Le chef de l’Etat a également consacré une large part de son intervention à la culture. Il a promis ‘’des restitutions temporaires ou définitives du patrimoine africain’’ entreposé dans les galeries ou les musées européens ‘’d’ici cinq ans’’. Il a pour finir insisté sur la nécessité d’une ‘’francophonie conquérante’’ et encouragé la jeunesse africaine à s’emparer à leur façon de la langue française : ‘’transformez-la, changez-la !’’, s’est-il exclamé.

‘’Le terme civilisationnel, c’était une erreur’’

Le ton est rapidement monté lors de la séance de questions-réponses avec l’assistance. Un exercice inédit, dans lequel le Président s’est rapidement échauffé, criant pour se faire entendre au milieu du tumulte. Macron a notamment répondu aux critiques sur sa malheureuse phrase concernant ‘’le défi civilisationnel’’ de la démographie africaine : ‘’Quand des pays ont encore aujourd’hui 7 à 8 enfants par femme, vous pouvez décider d’y dépenser des milliards d’euros, vous ne stabiliserez rien’’, avait déclaré le chef de l’Etat au G20 cet été. ‘’Le terme civilisationnel, c’était une erreur’’, a admis hier Macron à Ouagadougou. ‘’Le nombre d’enfants par femme, ça ne se décrète pas, c’est un choix intime(…) Mais quand une femme a 7, 8, 9 enfants, êtes-vous bien sûr que c’est véritablement son choix ?’’ Il a réaffirmé l’impossibilité du développement pour les pays où «la croissance démographique est supérieure à la croissance économique».

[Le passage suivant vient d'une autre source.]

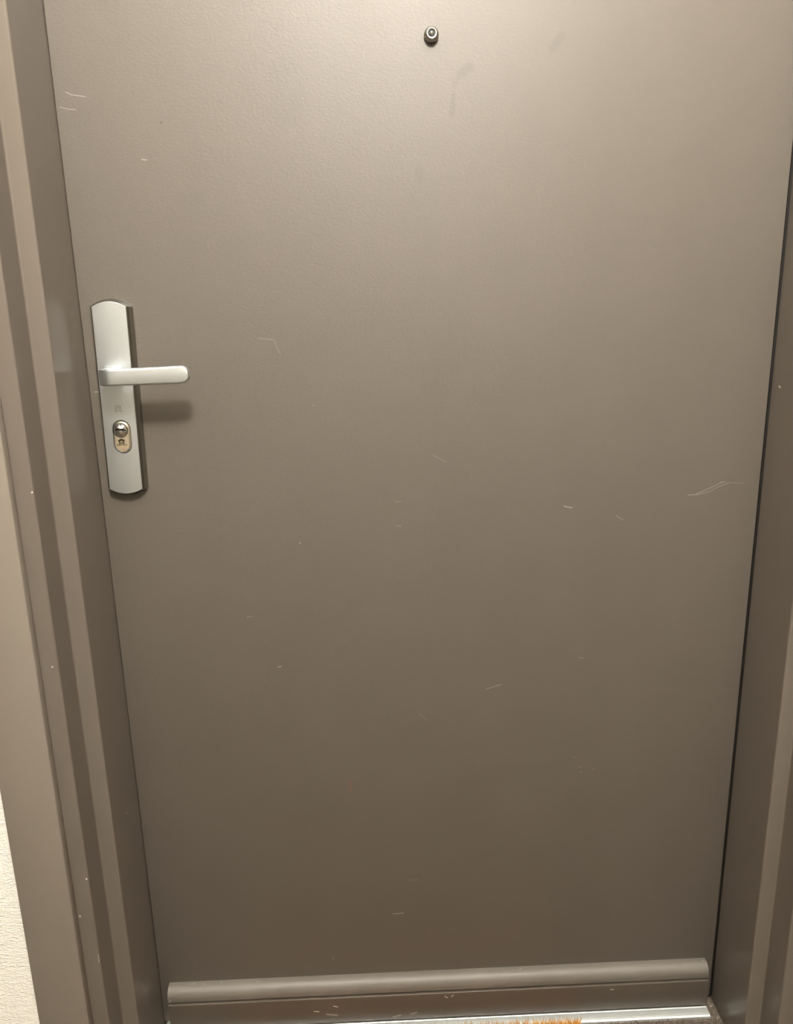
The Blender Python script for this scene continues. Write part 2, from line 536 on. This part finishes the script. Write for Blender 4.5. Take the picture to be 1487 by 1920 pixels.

Macron a également bataillé sur la question du franc CFA, décrit par des membres du public comme un outil de ‘’domination coloniale’’, ou sur l’opération militaire ‘’Barkhane’’ au Sahel. ‘’Ne venez pas me parler comme ça des soldats français, a-t-il lancé à une étudiante qui s’indignait de leur nombre au Sahel. Vous ne devez faire qu’une chose : les applaudir !’’ Bravache et semblant parfaitement à l’aise, il a accepté de prendre quatre questions supplémentaires et répondu en alternant un ton professoral (sur les questions monétaires) et vindicatif (sur les trafiquants d’êtres humains en Libye). Il a aussi souvent renvoyé ses interlocuteurs vers son hôte, Roch Christian Kaboré : ‘’Vous m’avez parlé comme si j’étais le président du Burkina Faso. Mais je ne veux pas m’occuper de l’électricité des universités de Ouagadougou, moi ! C’est son travail’’. Allant jusqu’à promettre à la place de Kaboré qu’il ‘’reviendrait pour parler de toutes ces questions’’.